DATA PROVIDED ::

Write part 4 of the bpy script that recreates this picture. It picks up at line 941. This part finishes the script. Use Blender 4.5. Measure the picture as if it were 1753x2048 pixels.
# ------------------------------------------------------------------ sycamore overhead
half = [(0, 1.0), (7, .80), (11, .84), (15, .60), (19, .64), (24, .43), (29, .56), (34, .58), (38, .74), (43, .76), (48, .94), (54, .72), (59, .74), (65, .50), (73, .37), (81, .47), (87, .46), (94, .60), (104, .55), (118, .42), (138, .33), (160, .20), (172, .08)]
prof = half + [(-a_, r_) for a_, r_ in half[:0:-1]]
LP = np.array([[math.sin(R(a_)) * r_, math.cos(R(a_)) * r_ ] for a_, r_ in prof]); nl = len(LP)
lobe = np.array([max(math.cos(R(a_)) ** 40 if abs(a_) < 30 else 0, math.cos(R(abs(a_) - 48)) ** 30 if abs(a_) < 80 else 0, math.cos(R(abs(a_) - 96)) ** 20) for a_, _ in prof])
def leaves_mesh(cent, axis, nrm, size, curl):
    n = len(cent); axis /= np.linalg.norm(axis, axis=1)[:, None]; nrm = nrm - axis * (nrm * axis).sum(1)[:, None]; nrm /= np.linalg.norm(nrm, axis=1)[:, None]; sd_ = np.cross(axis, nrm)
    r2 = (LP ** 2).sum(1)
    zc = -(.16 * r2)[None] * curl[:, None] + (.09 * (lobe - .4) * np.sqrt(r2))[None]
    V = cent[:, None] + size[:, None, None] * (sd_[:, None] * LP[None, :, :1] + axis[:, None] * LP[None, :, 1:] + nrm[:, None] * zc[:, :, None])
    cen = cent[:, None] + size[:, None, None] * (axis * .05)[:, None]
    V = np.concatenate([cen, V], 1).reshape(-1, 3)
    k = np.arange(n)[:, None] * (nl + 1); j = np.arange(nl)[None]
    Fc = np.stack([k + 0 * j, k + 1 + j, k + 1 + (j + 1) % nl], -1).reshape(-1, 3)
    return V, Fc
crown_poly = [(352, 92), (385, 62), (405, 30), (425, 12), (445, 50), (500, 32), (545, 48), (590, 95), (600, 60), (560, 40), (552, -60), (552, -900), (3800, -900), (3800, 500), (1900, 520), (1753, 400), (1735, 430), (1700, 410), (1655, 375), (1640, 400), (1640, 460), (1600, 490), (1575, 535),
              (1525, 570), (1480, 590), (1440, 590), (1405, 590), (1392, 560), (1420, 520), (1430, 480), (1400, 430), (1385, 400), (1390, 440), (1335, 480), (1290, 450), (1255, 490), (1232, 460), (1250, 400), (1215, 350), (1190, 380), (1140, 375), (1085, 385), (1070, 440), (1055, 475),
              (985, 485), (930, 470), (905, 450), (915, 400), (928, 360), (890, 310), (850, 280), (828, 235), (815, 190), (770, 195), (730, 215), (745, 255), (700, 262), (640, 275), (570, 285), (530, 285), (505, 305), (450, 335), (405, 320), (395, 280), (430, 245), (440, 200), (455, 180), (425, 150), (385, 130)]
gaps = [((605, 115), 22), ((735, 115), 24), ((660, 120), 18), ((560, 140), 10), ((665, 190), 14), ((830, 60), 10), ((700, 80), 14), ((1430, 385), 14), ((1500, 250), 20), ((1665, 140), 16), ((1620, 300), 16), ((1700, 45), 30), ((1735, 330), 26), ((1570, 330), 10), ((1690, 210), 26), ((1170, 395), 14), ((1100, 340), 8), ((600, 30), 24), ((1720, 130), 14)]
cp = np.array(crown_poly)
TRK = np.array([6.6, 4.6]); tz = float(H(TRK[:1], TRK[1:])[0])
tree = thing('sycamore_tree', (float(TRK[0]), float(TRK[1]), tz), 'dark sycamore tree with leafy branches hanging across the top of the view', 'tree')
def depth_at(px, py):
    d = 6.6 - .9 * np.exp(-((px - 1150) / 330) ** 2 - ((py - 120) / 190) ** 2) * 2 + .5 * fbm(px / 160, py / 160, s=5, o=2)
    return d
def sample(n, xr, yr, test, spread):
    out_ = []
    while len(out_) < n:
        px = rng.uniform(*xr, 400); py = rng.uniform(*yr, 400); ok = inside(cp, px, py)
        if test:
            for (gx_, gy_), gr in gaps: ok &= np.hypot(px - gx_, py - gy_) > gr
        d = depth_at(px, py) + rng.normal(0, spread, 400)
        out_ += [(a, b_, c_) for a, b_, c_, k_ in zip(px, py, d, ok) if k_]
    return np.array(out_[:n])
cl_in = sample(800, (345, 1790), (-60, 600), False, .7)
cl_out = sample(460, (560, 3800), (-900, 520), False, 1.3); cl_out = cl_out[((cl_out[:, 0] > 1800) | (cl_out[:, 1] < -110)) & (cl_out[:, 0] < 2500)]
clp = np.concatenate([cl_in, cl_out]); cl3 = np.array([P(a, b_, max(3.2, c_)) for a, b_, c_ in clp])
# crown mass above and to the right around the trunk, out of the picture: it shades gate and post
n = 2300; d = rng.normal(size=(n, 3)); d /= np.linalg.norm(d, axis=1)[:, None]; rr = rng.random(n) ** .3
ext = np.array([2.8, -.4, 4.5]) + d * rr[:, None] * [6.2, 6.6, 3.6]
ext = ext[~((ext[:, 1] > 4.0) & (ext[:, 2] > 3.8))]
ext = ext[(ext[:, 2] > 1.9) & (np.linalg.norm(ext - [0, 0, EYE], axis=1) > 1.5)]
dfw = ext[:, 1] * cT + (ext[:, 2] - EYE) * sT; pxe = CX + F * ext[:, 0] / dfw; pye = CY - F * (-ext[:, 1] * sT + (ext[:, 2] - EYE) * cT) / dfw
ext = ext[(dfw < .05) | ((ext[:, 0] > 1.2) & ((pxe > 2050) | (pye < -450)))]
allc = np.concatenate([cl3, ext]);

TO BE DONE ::
Quote each line of the listing above exactly.

EXERCISE ANSWER ::
Write part 4 of the bpy script that recreates this picture. It picks up at line 941. This part finishes the script. Use Blender 4.5. Measure the picture as if it were 1753x2048 pixels.
# ------------------------------------------------------------------ sycamore overhead
half = [(0, 1.0), (7, .80), (11, .84), (15, .60), (19, .64), (24, .43), (29, .56), (34, .58), (38, .74), (43, .76), (48, .94), (54, .72), (59, .74), (65, .50), (73, .37), (81, .47), (87, .46), (94, .60), (104, .55), (118, .42), (138, .33), (160, .20), (172, .08)]
prof = half + [(-a_, r_) for a_, r_ in half[:0:-1]]
LP = np.array([[math.sin(R(a_)) * r_, math.cos(R(a_)) * r_ ] for a_, r_ in prof]); nl = len(LP)
lobe = np.array([max(math.cos(R(a_)) ** 40 if abs(a_) < 30 else 0, math.cos(R(abs(a_) - 48)) ** 30 if abs(a_) < 80 else 0, math.cos(R(abs(a_) - 96)) ** 20) for a_, _ in prof])
def leaves_mesh(cent, axis, nrm, size, curl):
    n = len(cent); axis /= np.linalg.norm(axis, axis=1)[:, None]; nrm = nrm - axis * (nrm * axis).sum(1)[:, None]; nrm /= np.linalg.norm(nrm, axis=1)[:, None]; sd_ = np.cross(axis, nrm)
    r2 = (LP ** 2).sum(1)
    zc = -(.16 * r2)[None] * curl[:, None] + (.09 * (lobe - .4) * np.sqrt(r2))[None]
    V = cent[:, None] + size[:, None, None] * (sd_[:, None] * LP[None, :, :1] + axis[:, None] * LP[None, :, 1:] + nrm[:, None] * zc[:, :, None])
    cen = cent[:, None] + size[:, None, None] * (axis * .05)[:, None]
    V = np.concatenate([cen, V], 1).reshape(-1, 3)
    k = np.arange(n)[:, None] * (nl + 1); j = np.arange(nl)[None]
    Fc = np.stack([k + 0 * j, k + 1 + j, k + 1 + (j + 1) % nl], -1).reshape(-1, 3)
    return V, Fc
crown_poly = [(352, 92), (385, 62), (405, 30), (425, 12), (445, 50), (500, 32), (545, 48), (590, 95), (600, 60), (560, 40), (552, -60), (552, -900), (3800, -900), (3800, 500), (1900, 520), (1753, 400), (1735, 430), (1700, 410), (1655, 375), (1640, 400), (1640, 460), (1600, 490), (1575, 535),
              (1525, 570), (1480, 590), (1440, 590), (1405, 590), (1392, 560), (1420, 520), (1430, 480), (1400, 430), (1385, 400), (1390, 440), (1335, 480), (1290, 450), (1255, 490), (1232, 460), (1250, 400), (1215, 350), (1190, 380), (1140, 375), (1085, 385), (1070, 440), (1055, 475),
              (985, 485), (930, 470), (905, 450), (915, 400), (928, 360), (890, 310), (850, 280), (828, 235), (815, 190), (770, 195), (730, 215), (745, 255), (700, 262), (640, 275), (570, 285), (530, 285), (505, 305), (450, 335), (405, 320), (395, 280), (430, 245), (440, 200), (455, 180), (425, 150), (385, 130)]
gaps = [((605, 115), 22), ((735, 115), 24), ((660, 120), 18), ((560, 140), 10), ((665, 190), 14), ((830, 60), 10), ((700, 80), 14), ((1430, 385), 14), ((1500, 250), 20), ((1665, 140), 16), ((1620, 300), 16), ((1700, 45), 30), ((1735, 330), 26), ((1570, 330), 10), ((1690, 210), 26), ((1170, 395), 14), ((1100, 340), 8), ((600, 30), 24), ((1720, 130), 14)]
cp = np.array(crown_poly)
TRK = np.array([6.6, 4.6]); tz = float(H(TRK[:1], TRK[1:])[0])
tree = thing('sycamore_tree', (float(TRK[0]), float(TRK[1]), tz), 'dark sycamore tree with leafy branches hanging across the top of the view', 'tree')
def depth_at(px, py):
    d = 6.6 - .9 * np.exp(-((px - 1150) / 330) ** 2 - ((py - 120) / 190) ** 2) * 2 + .5 * fbm(px / 160, py / 160, s=5, o=2)
    return d
def sample(n, xr, yr, test, spread):
    out_ = []
    while len(out_) < n:
        px = rng.uniform(*xr, 400); py = rng.uniform(*yr, 400); ok = inside(cp, px, py)
        if test:
            for (gx_, gy_), gr in gaps: ok &= np.hypot(px - gx_, py - gy_) > gr
        d = depth_at(px, py) + rng.normal(0, spread, 400)
        out_ += [(a, b_, c_) for a, b_, c_, k_ in zip(px, py, d, ok) if k_]
    return np.array(out_[:n])
cl_in = sample(800, (345, 1790), (-60, 600), False, .7)
cl_out = sample(460, (560, 3800), (-900, 520), False, 1.3); cl_out = cl_out[((cl_out[:, 0] > 1800) | (cl_out[:, 1] < -110)) & (cl_out[:, 0] < 2500)]
clp = np.concatenate([cl_in, cl_out]); cl3 = np.array([P(a, b_, max(3.2, c_)) for a, b_, c_ in clp])
# crown mass above and to the right around the trunk, out of the picture: it shades gate and post
n = 2300; d = rng.normal(size=(n, 3)); d /= np.linalg.norm(d, axis=1)[:, None]; rr = rng.random(n) ** .3
ext = np.array([2.8, -.4, 4.5]) + d * rr[:, None] * [6.2, 6.6, 3.6]
ext = ext[~((ext[:, 1] > 4.0) & (ext[:, 2] > 3.8))]
ext = ext[(ext[:, 2] > 1.9) & (np.linalg.norm(ext - [0, 0, EYE], axis=1) > 1.5)]
dfw = ext[:, 1] * cT + (ext[:, 2] - EYE) * sT; pxe = CX + F * ext[:, 0] / dfw; pye = CY - F * (-ext[:, 1] * sT + (ext[:, 2] - EYE) * cT) / dfw
ext = ext[(dfw < .05) | ((ext[:, 0] > 1.2) & ((pxe > 2050) | (pye < -450)))]
allc = np.concatenate([cl3, ext]);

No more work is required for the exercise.